One of the biggest opportunities in customer experience is moving beyond understanding what people do to uncover why they do it.
I once worked on a brand strategy project to grow a UK hotel business, and we knew that unlocking growth meant appealing more to the motivational drivers behind taking UK short breaks.
Through customer research, we segmented the UK short break market into motivations, for example:
Exploring – city breaks, countryside escapes, coastal visits.
Relaxing – spa, wellness, recharge time.
Entertainment – whether that was daytime activities or buzzing nightlife.
This market research provided a strong framework of consumer motivations, but there was a problem. While the research provided fantastic insight into the market as a whole, it sat separate to the day-to-day reality of our marketing operation. We knew the key motivations driving people to take short breaks, but how did we use this knowledge to engage with our own customers?
Segmentation is only as powerful as your ability to execute on it. Without this, it risks remaining a glossy slide deck: great for strategy presentations, but disconnected from your operating model. We needed a way to tag all our customer bookings with a motivational driver.
That’s where the challenge lies: how do you translate broad motivational segments into something practical and dynamic inside a customer database, so it can guide marketing and shape experiences?
This is where data science came in. By building data dimensions from our qualitative and quantitative customer research, we were able to translate customer behaviours into motivations. For example:
If a guest showed no transactional data during the day in the hotel, we could infer they were out exploring the local area.
A shorter lead time to booking often signalled a guest looking for relaxation or a spa retreat.
Higher spend on food and drinks, until late into the evening - these customers wanted to be entertained.

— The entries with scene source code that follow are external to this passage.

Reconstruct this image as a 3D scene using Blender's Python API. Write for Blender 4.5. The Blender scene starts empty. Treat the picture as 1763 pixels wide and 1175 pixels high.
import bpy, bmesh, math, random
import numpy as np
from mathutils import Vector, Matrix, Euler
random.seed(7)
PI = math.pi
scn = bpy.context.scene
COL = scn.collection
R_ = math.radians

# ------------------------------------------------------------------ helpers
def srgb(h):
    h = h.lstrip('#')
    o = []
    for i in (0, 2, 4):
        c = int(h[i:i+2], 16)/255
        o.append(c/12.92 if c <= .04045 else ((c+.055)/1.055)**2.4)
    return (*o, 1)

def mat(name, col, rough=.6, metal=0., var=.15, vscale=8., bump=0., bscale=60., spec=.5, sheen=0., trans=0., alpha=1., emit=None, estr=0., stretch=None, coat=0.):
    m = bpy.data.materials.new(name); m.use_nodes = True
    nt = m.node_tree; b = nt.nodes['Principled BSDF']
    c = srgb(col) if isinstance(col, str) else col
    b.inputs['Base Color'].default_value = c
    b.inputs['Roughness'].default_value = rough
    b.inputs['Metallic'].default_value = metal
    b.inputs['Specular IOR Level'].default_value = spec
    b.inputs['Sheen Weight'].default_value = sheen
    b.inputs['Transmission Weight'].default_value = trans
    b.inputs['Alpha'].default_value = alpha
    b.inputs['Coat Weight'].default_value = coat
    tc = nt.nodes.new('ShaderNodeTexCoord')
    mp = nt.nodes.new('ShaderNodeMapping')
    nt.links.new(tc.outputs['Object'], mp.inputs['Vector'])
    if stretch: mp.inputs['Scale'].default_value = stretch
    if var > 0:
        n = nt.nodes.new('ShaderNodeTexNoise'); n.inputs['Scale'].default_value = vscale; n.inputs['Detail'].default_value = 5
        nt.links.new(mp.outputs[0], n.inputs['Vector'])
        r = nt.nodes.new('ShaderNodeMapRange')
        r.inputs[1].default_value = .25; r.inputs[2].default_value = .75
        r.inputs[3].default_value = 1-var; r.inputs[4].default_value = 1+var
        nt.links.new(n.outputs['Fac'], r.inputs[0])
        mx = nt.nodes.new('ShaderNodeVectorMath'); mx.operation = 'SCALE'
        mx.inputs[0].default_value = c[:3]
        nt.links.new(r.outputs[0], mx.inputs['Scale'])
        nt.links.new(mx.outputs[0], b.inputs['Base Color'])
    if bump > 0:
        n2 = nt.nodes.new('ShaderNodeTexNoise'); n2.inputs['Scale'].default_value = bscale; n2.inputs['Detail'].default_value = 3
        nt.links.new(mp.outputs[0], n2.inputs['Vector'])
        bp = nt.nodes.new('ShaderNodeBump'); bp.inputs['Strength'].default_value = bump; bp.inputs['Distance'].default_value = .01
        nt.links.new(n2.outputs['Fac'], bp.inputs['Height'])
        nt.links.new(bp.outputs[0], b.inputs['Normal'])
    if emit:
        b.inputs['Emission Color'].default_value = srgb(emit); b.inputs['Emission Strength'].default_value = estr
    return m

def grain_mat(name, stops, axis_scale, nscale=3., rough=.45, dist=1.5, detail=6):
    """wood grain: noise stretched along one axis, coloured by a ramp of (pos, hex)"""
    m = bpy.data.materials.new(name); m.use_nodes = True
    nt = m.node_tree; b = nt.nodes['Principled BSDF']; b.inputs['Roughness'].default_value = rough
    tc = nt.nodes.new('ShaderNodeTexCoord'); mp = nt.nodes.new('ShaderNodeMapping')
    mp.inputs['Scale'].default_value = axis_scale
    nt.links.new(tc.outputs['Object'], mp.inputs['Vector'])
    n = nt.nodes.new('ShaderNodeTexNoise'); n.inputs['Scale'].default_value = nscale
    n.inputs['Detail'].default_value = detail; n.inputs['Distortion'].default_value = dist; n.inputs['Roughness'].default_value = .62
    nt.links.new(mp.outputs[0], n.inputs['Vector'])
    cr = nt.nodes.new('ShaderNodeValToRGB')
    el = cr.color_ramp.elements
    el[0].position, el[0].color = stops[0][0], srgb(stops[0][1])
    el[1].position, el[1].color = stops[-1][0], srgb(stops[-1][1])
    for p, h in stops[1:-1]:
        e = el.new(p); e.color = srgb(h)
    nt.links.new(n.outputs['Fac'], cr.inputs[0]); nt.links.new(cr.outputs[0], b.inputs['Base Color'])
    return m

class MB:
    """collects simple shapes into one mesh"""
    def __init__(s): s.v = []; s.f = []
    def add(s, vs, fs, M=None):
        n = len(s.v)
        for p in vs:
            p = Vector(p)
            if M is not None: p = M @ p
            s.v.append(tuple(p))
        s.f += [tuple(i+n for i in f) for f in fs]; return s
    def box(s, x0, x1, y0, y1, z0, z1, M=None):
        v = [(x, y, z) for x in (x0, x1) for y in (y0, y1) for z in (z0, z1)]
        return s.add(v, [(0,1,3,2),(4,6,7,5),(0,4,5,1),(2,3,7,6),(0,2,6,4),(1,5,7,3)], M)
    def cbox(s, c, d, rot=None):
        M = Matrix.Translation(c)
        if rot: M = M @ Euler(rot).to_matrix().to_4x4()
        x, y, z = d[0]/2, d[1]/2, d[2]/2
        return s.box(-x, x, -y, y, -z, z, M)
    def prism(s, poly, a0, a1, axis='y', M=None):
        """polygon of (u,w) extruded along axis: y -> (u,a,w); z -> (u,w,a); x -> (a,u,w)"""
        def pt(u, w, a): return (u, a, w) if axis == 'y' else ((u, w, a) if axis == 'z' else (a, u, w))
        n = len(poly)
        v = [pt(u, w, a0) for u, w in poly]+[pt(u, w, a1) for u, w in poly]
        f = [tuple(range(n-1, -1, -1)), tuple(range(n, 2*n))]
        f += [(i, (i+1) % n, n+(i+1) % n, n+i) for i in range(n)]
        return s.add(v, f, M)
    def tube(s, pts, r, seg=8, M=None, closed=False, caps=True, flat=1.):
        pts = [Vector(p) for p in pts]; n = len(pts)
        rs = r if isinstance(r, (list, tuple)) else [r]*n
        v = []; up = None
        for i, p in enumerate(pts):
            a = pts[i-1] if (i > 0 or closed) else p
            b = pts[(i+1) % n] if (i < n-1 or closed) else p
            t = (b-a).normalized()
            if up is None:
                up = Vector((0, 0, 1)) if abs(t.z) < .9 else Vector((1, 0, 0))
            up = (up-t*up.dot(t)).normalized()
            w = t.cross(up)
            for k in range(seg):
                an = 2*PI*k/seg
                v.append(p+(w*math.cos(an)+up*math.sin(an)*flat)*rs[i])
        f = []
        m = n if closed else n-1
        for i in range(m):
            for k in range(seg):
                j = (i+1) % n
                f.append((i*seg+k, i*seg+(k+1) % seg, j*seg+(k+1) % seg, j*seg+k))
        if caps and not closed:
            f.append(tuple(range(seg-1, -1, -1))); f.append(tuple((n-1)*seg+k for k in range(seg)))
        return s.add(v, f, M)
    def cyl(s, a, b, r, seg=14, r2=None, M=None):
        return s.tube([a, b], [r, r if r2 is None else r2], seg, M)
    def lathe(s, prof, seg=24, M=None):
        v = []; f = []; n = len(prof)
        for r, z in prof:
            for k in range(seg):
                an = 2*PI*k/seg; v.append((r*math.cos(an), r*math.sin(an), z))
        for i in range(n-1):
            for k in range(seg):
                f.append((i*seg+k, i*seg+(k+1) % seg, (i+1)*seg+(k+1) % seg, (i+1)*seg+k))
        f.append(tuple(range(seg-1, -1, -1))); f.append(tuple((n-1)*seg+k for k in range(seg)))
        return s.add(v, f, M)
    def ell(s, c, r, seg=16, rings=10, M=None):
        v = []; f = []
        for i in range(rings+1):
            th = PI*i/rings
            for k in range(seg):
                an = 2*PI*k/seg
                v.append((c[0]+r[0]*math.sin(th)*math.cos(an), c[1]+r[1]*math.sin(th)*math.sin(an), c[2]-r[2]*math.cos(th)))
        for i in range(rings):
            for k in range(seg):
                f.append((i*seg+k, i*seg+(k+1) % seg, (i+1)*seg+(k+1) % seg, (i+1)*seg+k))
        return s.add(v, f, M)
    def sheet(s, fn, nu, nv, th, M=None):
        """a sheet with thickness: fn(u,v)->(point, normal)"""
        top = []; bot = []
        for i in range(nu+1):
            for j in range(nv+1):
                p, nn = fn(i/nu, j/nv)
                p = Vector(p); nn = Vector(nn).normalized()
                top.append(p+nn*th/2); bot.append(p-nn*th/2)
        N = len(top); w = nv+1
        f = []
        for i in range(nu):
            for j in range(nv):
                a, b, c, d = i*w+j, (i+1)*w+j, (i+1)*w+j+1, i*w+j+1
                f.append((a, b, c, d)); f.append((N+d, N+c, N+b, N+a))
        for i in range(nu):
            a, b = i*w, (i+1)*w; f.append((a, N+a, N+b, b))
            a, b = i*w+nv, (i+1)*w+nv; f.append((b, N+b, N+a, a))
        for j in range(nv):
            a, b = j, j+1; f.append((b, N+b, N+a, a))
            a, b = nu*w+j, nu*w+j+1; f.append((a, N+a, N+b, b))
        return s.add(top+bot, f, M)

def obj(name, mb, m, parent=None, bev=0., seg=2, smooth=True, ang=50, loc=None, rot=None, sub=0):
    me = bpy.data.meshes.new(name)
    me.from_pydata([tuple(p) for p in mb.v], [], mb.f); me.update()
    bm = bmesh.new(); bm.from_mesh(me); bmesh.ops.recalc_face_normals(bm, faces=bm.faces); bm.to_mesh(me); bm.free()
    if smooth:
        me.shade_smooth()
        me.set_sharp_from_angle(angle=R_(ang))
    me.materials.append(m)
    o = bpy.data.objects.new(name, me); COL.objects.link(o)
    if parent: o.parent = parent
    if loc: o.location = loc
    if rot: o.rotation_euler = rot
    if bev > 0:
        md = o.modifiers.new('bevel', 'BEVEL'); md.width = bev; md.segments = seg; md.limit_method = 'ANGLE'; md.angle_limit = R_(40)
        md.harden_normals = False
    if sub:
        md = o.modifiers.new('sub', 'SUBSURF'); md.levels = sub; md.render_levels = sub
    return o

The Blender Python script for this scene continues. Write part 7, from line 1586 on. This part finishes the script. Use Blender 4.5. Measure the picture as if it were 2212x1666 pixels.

I admit to hugely simplifying the above, but the point is, by combining these dimensions, we could tag every customer booking with an underlying mission. Suddenly, we weren’t just looking at bookings, we were looking at customer intent.
This shift unlocked huge opportunities. We could:
Talk to guests more effectively in our marketing communications
Tailor operational experiences to their motivations
Offer more relevant, personalised experiences during their stay
The result was a business not just reacting to customer behaviour, but anticipating it.
Data becomes far more powerful when you translate it into human terms. It’s not just about the “what”, it’s about uncovering the why. And when you understand your customer motivations, you can meet them with the right message, at the right moment, in the right way.